Murdering Adolf Hitler as a baby
Posted by at 7.48pm | No responses | In the News

Time travel is a concept that has fired the imaginations of sci-fi writers for years — The Jetsons meet The Flintstones, The Girl from Tomorrow and almost every episode of Star Trek: Voyager are just a few of the best-known examples.

I think the reason for that is the wealth of possibilities that are opened up when time travel is thrown into the mix. Just think about the things you could do: you could go back to warn yourself about some calamity that befalls you, or perhaps gain insider knowledge of future sporting events for gambling purposes. How about witnessing the destruction of Pompeii first-hand, or going back to the Jurassic era to hitch a ride on a passing brachiosaurus? Bush says history will be his judge? Travel forward 50 years or so and judge for yourself!

Alternatively, you could travel back a few months and have sex with yourself. Y’know, just to see if you’re as good as you think you are — or were, 6 months ago.

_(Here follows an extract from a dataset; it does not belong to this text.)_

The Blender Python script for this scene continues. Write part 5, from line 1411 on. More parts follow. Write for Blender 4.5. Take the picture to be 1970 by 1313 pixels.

Ahem. Anyway, the BBC have uncovered one Ronald “Timmy” Mallett, a boffin at the University of Connecticut (yes, they have universities there), who claims to have devised a system that makes it possible to travel back in time. Here comes the science!

Massive objects, such as stars and planets, can bend both space and time. Dr Mallett and others believe that light too, because of its inherent energy, can also bend what’s called the space/time continuum.

Build yourself an extremely powerful ring laser, and pop some material – maybe even one day a human – in the centre of this vortex of light, and you might just be able to drag what’s inside the machine back or forward through time.

“What you would see would be a cylinder in which you would have laser beams that would be intersecting in such a way that they would create this huge light tunnel. So if you imagine a tunnel, with this vortex of light circulating around in it.”

But don’t start digging out your “I Shot JR” T-shirts and brick-sized mobile phones for a trip back to the 1980s, because the wibbly-wobbly swirly thing has one important limitation: you can only go back to the point in time when the vortex was first created. A bit disappointing, but look on the bright side: this whole concept still makes more sense than the Doctor Who series finale.